Le parole del ministro dell'Economia Giancarlo Giorgetti in audizione sulla manovra finanziaria alle commissioni riunite Bilancio di Camera e Senato sono state inequivocabili: "Se la stima preliminare relativa al terzo trimestre dovesse essere confermata, l'obiettivo di crescita per l'anno in corso contenuto nel Documento programmatico di Bilancio (0,8%) potrebbe essere soggetto ad una, sia pure contenuta, correzione al ribasso. Ipso facto, possiamo sognare quello che più ci aggrada (e prospettare nuovi scenari giova a perseguire obiettivi di alto profilo), ma sempre di più dovremo fare i conti con l’andamento del PIL in rapporto al deficit accumulato nei periodi precedenti. Le possibilità di spesa di un governo non sono infinite, ma devono richiedere grande attenzione: se le spese superano le entrate, il disavanzo finanziario aumenta, obbligando a ricorrere ad un indebitamento che viene a costare sempre più caro e, se a ciò, si aggiungono ondate inflazionistiche, il pericolo cresce ulteriormente. Il rimedio sarebbe far crescere il PIL, inteso come ricchezza prodotta, più che la crescita del deficit, in modo che questo possa essere sopportato dal sistema.


I vincoli sul debito

Nel periodo del lockdown si sono potuti allentare i vincoli (nel 2021 il rapporto ha segnato il 5,2% nell’area euro, per poi ridursi al 3,6% nel 2022, dati Eurostat), con l’Italia in testa con il suo incremento dell’8,8% nel 2021 e 8% nel 2022 sul PIL (seguita dalla Romania e dall’Ungheria con il 6%). Con queste premesse l’unico obiettivo di breve termine è quello di garantire la sostenibilità del debito pubblico, onde evitare che giudizi estemporanei di qualche società di rating compromettano la stabilità. L’Italia è al BBB, un gradino più in basso e i nostri titoli non saranno più consigliati (o più esattamente non saranno più comperati dai grandi investitori), riportando ad una situazione simile a quella del 2011 che costrinse il governo Berlusconi a dimettersi. La volontà popolare va rispettata, ma nelle democrazie ciò può portare a rincorrere consensi immediati, senza preoccuparsi del futuro.
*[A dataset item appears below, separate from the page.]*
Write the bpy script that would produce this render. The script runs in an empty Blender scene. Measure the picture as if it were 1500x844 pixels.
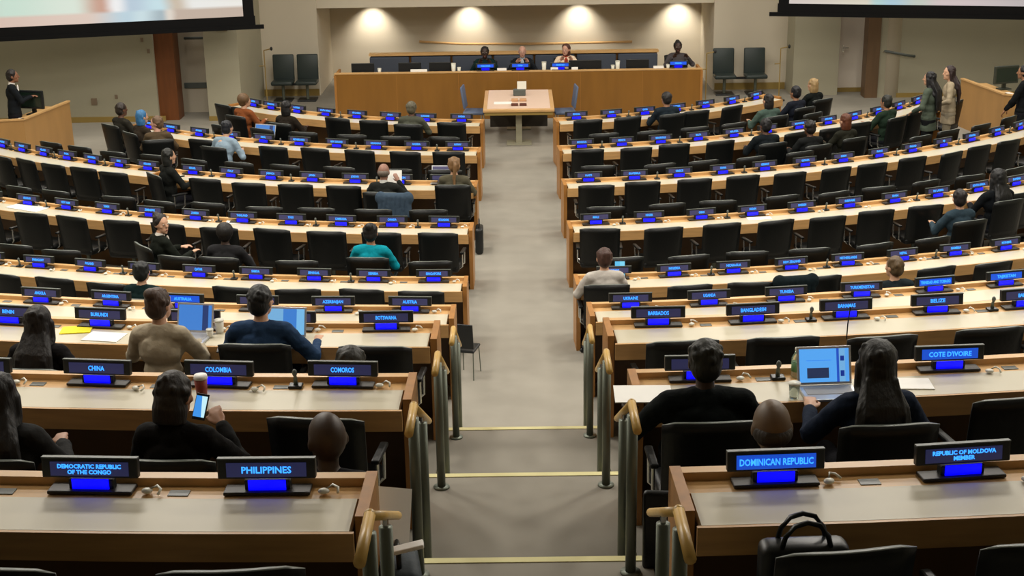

Per scongiurare ulteriori tempeste indotte dai comportamenti un po’ troppo allegri dai Governi degli ultimi anni (politici e tecnici), il Commissario europeo Paolo Gentiloni ha ufficializzato il ritorno al limite del 3% del rapporto deficit/PIL. Torneranno anche le procedure per deficit eccessivo, con la precisione che non si tratterà di nuovo rigore e austerità. Il problema è che a deciderlo saranno sempre più le situazioni reali e i mercati e sempre meno le volontà politico-demagogiche. La riduzione del debito, basandosi anche sulla riforma attualmente in discussione tra gli Stati sarà, a detta di Gentiloni, graduale, concreta, credibile e soprattutto differenziata per Paese. Tuttavia i parametri sono ancora da definire.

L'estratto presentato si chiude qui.